*Supplied information:*
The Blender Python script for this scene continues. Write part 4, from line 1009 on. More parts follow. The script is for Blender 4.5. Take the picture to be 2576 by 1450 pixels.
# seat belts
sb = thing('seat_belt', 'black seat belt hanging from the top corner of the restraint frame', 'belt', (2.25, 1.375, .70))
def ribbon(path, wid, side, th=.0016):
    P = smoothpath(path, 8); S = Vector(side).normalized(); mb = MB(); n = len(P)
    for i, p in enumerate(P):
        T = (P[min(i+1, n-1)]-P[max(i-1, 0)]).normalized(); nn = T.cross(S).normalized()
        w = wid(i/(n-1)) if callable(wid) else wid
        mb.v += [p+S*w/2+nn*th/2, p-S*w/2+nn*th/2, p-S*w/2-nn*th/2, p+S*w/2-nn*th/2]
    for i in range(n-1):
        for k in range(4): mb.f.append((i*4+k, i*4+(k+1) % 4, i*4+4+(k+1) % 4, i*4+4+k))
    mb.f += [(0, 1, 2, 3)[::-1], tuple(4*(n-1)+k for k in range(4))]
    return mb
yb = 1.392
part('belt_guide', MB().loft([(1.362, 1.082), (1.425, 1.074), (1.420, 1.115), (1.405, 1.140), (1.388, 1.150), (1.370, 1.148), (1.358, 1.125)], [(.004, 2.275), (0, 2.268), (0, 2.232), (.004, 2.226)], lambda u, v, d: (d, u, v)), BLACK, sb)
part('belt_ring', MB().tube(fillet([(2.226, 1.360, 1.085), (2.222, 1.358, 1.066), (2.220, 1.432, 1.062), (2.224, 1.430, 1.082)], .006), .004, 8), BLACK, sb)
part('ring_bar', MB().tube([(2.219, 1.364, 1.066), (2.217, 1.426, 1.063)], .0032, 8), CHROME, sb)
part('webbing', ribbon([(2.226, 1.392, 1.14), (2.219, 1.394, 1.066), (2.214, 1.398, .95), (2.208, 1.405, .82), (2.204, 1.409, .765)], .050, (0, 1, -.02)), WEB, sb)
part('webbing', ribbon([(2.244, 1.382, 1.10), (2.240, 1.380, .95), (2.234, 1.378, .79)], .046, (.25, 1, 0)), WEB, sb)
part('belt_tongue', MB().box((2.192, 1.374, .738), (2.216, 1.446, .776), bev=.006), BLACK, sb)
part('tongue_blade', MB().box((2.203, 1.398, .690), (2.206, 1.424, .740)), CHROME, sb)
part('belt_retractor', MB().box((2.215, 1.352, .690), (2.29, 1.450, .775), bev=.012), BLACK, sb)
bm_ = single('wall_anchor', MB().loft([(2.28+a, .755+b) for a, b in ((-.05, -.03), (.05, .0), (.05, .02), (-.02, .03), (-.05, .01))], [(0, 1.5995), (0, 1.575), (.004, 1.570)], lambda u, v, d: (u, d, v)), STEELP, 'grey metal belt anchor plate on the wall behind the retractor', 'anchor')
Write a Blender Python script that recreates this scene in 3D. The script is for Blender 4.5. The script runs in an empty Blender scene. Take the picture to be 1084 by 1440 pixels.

*The request:* Repeat every line of the data, exactly and in full.

*Solved exercise:*
The Blender Python script for this scene continues. Write part 4, from line 1009 on. More parts follow. The script is for Blender 4.5. Take the picture to be 2576 by 1450 pixels.
# seat belts
sb = thing('seat_belt', 'black seat belt hanging from the top corner of the restraint frame', 'belt', (2.25, 1.375, .70))
def ribbon(path, wid, side, th=.0016):
    P = smoothpath(path, 8); S = Vector(side).normalized(); mb = MB(); n = len(P)
    for i, p in enumerate(P):
        T = (P[min(i+1, n-1)]-P[max(i-1, 0)]).normalized(); nn = T.cross(S).normalized()
        w = wid(i/(n-1)) if callable(wid) else wid
        mb.v += [p+S*w/2+nn*th/2, p-S*w/2+nn*th/2, p-S*w/2-nn*th/2, p+S*w/2-nn*th/2]
    for i in range(n-1):
        for k in range(4): mb.f.append((i*4+k, i*4+(k+1) % 4, i*4+4+(k+1) % 4, i*4+4+k))
    mb.f += [(0, 1, 2, 3)[::-1], tuple(4*(n-1)+k for k in range(4))]
    return mb
yb = 1.392
part('belt_guide', MB().loft([(1.362, 1.082), (1.425, 1.074), (1.420, 1.115), (1.405, 1.140), (1.388, 1.150), (1.370, 1.148), (1.358, 1.125)], [(.004, 2.275), (0, 2.268), (0, 2.232), (.004, 2.226)], lambda u, v, d: (d, u, v)), BLACK, sb)
part('belt_ring', MB().tube(fillet([(2.226, 1.360, 1.085), (2.222, 1.358, 1.066), (2.220, 1.432, 1.062), (2.224, 1.430, 1.082)], .006), .004, 8), BLACK, sb)
part('ring_bar', MB().tube([(2.219, 1.364, 1.066), (2.217, 1.426, 1.063)], .0032, 8), CHROME, sb)
part('webbing', ribbon([(2.226, 1.392, 1.14), (2.219, 1.394, 1.066), (2.214, 1.398, .95), (2.208, 1.405, .82), (2.204, 1.409, .765)], .050, (0, 1, -.02)), WEB, sb)
part('webbing', ribbon([(2.244, 1.382, 1.10), (2.240, 1.380, .95), (2.234, 1.378, .79)], .046, (.25, 1, 0)), WEB, sb)
part('belt_tongue', MB().box((2.192, 1.374, .738), (2.216, 1.446, .776), bev=.006), BLACK, sb)
part('tongue_blade', MB().box((2.203, 1.398, .690), (2.206, 1.424, .740)), CHROME, sb)
part('belt_retractor', MB().box((2.215, 1.352, .690), (2.29, 1.450, .775), bev=.012), BLACK, sb)
bm_ = single('wall_anchor', MB().loft([(2.28+a, .755+b) for a, b in ((-.05, -.03), (.05, .0), (.05, .02), (-.02, .03), (-.05, .01))], [(0, 1.5995), (0, 1.575), (.004, 1.570)], lambda u, v, d: (u, d, v)), STEELP, 'grey metal belt anchor plate on the wall behind the retractor', 'anchor')
Write a Blender Python script that recreates this scene in 3D. The script is for Blender 4.5. The script runs in an empty Blender scene. Take the picture to be 1084 by 1440 pixels.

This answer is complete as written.